Вероятно, по тем же или близким причинам и древняя история — детство человечества — всегда будет обладать для нас вечной притягательностью, тем более неиссякаемой, что оно безвозвратно кануло в прошлое и никогда не повторится. Притягательность его тем более сильна, что эти древние ступени восхождения человечества скрыты в глубине веков, недоступны непосредственному наблюдателю и потому отмечены печатью таинственности. Вероятно, поэтому знакомство европейцев с цивилизациями древности, так же как и с современными экзотическими цивилизациями, вызывало не только мимолётный интерес, но будоражило умы. Оно помогало увидеть и по-новому оценить свою собственную цивилизацию, которая к тому времени достигла стабильности и хотела осмыслить себя. «Степень удаления от родины меняет и наше отношение к ней, — писал С. Цвейг после своего путешествия в Индию, — . наша Европа уже не казалась мне вечным центром всей Вселенной» [51, с. 278]. Таким был результат благотворного воздействия на европейские умы знакомства с другими культурами.
На протяжении предшествующих веков европейцы по-разному видели далёкие континенты.
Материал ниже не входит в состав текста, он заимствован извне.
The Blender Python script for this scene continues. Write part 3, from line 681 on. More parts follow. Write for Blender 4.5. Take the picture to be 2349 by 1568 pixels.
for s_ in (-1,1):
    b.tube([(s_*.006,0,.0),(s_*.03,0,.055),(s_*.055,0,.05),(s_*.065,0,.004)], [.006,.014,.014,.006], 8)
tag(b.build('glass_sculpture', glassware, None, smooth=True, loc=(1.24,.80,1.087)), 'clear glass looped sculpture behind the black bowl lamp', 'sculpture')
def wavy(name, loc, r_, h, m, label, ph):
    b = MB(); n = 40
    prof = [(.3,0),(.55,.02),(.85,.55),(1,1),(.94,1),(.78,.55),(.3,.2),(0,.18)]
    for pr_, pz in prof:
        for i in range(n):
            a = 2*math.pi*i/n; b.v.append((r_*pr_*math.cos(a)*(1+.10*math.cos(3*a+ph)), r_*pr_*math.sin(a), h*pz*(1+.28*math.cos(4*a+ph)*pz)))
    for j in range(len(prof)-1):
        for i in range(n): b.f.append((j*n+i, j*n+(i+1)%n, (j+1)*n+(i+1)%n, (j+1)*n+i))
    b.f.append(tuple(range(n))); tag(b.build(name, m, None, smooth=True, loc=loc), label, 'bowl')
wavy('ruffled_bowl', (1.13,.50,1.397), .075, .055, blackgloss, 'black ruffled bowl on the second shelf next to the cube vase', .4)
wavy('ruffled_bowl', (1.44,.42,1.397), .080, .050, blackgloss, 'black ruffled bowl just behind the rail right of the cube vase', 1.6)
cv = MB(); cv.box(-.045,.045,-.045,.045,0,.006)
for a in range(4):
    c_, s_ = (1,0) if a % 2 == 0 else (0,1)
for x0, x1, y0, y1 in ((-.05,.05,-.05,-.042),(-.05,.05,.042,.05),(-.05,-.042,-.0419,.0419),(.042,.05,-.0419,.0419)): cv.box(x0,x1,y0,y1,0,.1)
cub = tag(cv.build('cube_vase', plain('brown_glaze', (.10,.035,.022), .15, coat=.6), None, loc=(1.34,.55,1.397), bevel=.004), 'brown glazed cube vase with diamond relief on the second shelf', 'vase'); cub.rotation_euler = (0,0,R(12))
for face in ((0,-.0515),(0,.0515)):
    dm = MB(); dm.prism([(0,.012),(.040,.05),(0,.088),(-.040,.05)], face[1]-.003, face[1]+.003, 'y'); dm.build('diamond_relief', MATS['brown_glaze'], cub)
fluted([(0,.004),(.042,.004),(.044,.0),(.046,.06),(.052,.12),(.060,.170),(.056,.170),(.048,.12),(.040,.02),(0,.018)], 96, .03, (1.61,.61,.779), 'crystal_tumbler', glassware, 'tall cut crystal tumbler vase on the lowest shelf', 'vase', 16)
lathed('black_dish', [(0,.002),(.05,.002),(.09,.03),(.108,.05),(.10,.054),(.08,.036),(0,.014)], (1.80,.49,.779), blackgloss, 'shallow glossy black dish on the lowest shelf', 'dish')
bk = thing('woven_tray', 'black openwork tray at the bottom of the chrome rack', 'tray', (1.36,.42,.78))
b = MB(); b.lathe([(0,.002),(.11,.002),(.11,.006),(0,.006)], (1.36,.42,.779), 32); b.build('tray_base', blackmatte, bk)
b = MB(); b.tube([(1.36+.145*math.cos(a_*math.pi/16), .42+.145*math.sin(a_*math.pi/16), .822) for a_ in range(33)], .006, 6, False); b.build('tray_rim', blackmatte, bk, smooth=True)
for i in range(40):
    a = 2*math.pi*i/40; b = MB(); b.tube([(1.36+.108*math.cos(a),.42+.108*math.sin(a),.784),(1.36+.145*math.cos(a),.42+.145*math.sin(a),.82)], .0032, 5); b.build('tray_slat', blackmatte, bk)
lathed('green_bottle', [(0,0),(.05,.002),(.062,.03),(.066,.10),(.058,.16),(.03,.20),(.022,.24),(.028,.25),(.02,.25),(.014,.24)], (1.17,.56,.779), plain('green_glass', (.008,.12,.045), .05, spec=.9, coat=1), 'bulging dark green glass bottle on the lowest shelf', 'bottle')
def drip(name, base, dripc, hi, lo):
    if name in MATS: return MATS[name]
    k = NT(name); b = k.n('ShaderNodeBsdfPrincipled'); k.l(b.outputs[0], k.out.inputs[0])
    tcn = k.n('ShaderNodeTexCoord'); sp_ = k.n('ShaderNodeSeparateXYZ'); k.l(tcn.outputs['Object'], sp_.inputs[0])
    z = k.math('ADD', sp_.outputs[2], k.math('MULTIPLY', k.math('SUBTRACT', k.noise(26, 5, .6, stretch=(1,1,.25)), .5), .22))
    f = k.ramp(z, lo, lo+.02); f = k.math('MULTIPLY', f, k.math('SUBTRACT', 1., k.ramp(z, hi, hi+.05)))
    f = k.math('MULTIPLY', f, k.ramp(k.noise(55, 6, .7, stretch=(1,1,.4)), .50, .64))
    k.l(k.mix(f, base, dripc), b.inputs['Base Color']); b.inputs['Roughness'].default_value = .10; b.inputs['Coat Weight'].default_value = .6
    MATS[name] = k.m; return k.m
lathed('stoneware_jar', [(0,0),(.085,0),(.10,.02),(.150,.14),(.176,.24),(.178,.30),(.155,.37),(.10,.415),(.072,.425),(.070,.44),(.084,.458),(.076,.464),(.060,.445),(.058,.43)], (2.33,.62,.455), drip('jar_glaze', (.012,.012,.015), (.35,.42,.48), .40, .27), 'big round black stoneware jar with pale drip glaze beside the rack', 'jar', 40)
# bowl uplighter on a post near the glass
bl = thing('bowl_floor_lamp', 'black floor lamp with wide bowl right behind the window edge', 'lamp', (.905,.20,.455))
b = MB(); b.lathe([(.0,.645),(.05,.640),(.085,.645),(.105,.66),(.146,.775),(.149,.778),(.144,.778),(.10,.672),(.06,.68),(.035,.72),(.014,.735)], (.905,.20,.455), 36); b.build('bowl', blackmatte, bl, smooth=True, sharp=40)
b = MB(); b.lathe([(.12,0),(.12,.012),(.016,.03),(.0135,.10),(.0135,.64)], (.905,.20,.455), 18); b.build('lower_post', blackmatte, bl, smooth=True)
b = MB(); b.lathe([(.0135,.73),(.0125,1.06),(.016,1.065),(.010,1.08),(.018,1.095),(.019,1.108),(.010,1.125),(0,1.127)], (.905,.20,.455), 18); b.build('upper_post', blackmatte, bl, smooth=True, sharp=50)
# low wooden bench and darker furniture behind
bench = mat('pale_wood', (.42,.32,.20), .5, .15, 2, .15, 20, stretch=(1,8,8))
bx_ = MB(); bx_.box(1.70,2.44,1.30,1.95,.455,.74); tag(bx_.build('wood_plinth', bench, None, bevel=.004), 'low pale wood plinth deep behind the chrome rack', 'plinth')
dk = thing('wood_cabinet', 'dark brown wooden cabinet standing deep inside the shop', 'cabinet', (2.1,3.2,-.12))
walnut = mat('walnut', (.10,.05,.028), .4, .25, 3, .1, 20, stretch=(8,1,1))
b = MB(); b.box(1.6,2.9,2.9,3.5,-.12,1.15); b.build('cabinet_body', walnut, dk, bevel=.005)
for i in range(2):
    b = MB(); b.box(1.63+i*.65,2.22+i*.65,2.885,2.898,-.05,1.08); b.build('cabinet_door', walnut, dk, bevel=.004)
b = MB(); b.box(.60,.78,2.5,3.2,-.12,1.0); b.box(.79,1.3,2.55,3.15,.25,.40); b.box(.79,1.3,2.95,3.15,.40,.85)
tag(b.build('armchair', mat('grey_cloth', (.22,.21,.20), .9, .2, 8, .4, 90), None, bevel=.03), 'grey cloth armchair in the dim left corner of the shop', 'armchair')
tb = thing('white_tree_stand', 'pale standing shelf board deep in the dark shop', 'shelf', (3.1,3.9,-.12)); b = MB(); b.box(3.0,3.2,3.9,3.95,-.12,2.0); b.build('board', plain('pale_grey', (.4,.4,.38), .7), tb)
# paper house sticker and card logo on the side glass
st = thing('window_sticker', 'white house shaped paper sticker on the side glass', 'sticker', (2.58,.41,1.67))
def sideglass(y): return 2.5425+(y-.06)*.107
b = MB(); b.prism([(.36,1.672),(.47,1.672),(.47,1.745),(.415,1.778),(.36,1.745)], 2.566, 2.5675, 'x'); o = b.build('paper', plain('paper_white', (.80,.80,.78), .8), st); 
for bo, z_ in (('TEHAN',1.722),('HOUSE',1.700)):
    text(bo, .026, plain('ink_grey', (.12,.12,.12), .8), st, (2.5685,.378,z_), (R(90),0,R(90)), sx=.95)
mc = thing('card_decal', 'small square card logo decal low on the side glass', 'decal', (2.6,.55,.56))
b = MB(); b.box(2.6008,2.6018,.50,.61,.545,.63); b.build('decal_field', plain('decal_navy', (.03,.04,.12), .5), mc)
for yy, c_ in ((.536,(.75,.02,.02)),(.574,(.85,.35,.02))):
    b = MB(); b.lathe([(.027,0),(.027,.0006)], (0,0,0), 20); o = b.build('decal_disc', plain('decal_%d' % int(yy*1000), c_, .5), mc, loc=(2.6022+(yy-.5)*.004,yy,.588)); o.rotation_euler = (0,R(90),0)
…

Менялись побудительные причины, заставлявшие их вглядываться в очертания иных миров и погружаться в иные культуры. Размытыми были и границы самого понятия Востока.
Ко времени открытия Европой древних восточных цивилизаций под этим термином понималась та культурно-историческая данность, которая была объектом изучения ориенталистики: страны Азии, Африки и Латинской Америки. Древние греки первыми противопоставили себя Востоку (т. е. в то время Персии и другим землям, лежащим к востоку от греческого мира). С самого начала это понятие было не просто географическим, но и ценностно-окрашенным; оно обозначало противопоставленность эллинов варварам, цивилизованности — дикости. Ценностный аспект был однонаправлен, всё варварское, восточное, отвергалось, всё эллинское превозносилось как единственное достойное человека.